Ongoing debt crisis weighs on oil

Brent crude fell below $117 a barrel today as the ongoing debt crises in Europe and the United States kept skittish investors…

Brent crude fell below $117 a barrel today as the ongoing debt crises in Europe and the United States kept skittish investors away from risky assets, while the possibility of a second IEA oil release also weighed on sentiment.

Brent crude futures fell 97 cents to $116.29 a barrel at 0815 GMT, after touching a low of $116.12 earlier in the session, while US crude fell 47 cents to $96.77 a barrel.

Oil prices reversed Friday's gains as nervous investors took refuge in gold, which hit record highs in Canadian dollars and South African rand on Monday after earlier touching an all-time high in dollar, euro and sterling terms.

Policymakers on both sides of the Atlantic have offered no clear solutions to markets on their respective debt problems, forcing investors into perceived 'safe havens.'

The IEA stock release had driven Brent prices down to $102.28 on June 27th, but now prices are at a similar level to where the front-month contract was trading when the Organization of the Petroleum Exporting Countries failed to agree on a collective output increase on June 8th.

"It is too early for the IEA to release stocks for the second time within such a short time," said Serene Lim of ANZ bank. "In the previous release, there were some countries that were not producing or releasing the stipulated amount."

Republican and Democratic senators sought yesterday to craft a plan that could avert an unprecedented default by the top oil consumer Unites States while making modest cuts in the deficit.

But there were few signs of progress as the August 2nd deadline to avoid a default drew dangerously close.

Failure to increase the debt ceiling by then could send shockwaves through global financial markets and may plunge the United States into another recession, economists have warned.

In Europe, eight of 90 banks failed "stress tests" performed to determine if they could withstand a long recession. Expectations were for up to 15 banks to fall short. But the better-than-expected results of the stress test failed to dispel the broader gloom sweeping across markets.

"The market continues to focus around issues of sovereign debt and the raising of the US debt ceiling," said Ben Westmore, a commodities analyst at National Australia Bank.

Global consumer confidence fell in the second quarter to its lowest level in a year and a half as an uncertain economic outlook, a deepening euro zone debt crisis and rising inflation made people more cautious, a survey showed.

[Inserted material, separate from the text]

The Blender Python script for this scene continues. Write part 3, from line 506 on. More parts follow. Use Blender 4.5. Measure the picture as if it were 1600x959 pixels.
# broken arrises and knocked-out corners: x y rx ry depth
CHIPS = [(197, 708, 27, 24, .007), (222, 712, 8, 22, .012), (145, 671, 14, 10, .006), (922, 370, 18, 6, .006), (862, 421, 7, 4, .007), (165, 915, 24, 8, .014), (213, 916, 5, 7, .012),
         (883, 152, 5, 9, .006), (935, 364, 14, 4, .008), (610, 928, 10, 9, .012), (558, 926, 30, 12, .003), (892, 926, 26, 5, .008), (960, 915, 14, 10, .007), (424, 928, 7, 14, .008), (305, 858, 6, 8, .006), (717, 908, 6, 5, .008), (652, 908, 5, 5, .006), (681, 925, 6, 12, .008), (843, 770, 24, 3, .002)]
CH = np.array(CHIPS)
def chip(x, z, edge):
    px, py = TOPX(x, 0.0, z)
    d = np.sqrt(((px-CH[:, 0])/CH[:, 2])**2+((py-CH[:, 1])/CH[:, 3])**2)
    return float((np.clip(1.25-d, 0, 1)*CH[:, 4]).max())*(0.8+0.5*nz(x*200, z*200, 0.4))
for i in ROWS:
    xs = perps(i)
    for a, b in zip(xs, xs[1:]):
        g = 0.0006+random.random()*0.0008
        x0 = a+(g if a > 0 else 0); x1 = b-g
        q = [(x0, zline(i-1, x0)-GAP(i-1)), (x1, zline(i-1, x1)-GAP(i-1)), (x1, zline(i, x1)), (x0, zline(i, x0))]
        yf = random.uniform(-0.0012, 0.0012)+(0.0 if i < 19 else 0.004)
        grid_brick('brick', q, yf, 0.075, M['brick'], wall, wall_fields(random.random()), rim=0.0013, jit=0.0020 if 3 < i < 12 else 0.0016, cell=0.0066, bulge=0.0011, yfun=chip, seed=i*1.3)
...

But confidence was lowest in euro zone countries engulfed by the debt crisis with Greece coming bottom of the global ranking, it said.

German chancellor Angela Merkel called yesterday for private investors to make a major contribution to bailing out Greece, as pressure rose for radical action to cut the country's debt burden.

With debt issues at the forefront, investors put the persisting political unrest in Syria and Yemen behind them.

Syrian tanks had surrounded a town near the border with Iraq's Sunni heartland on Sunday after thousands of people, emboldened by defections among security forces, took to the streets there denouncing president Bashar al-Assad.

In Yemen, forces backed by armed tribesmen launched an offensive to retake Zinjibar, capital of southern Abyan province, officials said yesterday, after months of fighting with Islamist militants who seized the city.

Dozens have been killed and some 54,000 civilians have fled Abyan, which has descended into daily bloodshed as the army confronts militants the government says have ties to al Qaeda.